Middleground as Battleground? Rethinking Indigenous Literary Success
Presented as part of the Literary Studies Seminar Series.
Imogen Mathew will speak about "Middleground as Battleground? Rethinking Indigenous Literary Success".
At first glance, Anita Heiss, Oodgeroo Noonuccal and Sally Morgan have little in common. In recent decades, Heiss has risen to prominence as a glamorous writer of commercial women’s fiction, referring to herself as Koori Bradshaw and her fiction as ‘choc lit’. Sally Morgan is best known for her 1987 autobiography My Place, widely embraced by the Australian reading public but drawing considerable ire from academia. And Oodgeroo Noonuccal was a poet of national significance: when We are Going was published in 1964, it sold out in three days, better than anything since C.J. Dennis’ Moods of Ginger Mick in 1916.

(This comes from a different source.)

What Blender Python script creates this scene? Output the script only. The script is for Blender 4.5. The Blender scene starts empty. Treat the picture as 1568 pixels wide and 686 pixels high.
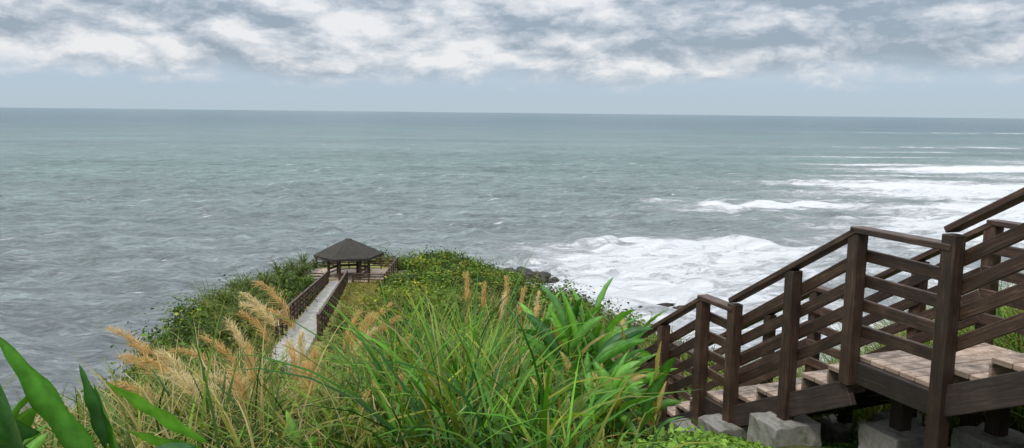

Despite their differences across time, space and genre, I argue these authors have far more in common than may first appear. In particular, my interest is drawn to the fact that all three achieved considerable mainstream literary success; as Heiss notes in Dhuuluu-Yala, such success is all the more noteworthy given the structural and institutional difficulties Indigenous writers face. In drawing this comparison, I suggest a recalibration of Indigenous literary history. If mainstream Indigenous literary success can be seen as an effective tool of political action, it also foregrounds Heiss as the inheritor of a tradition that runs from the venerable, much-loved Oodgeroo through the more the problematic and contested Morgan.
Imogen Mathew is a doctoral candidate in English in the SLLL. This paper will be presented at the American Association of Australian Literary Studies conference in April 2015.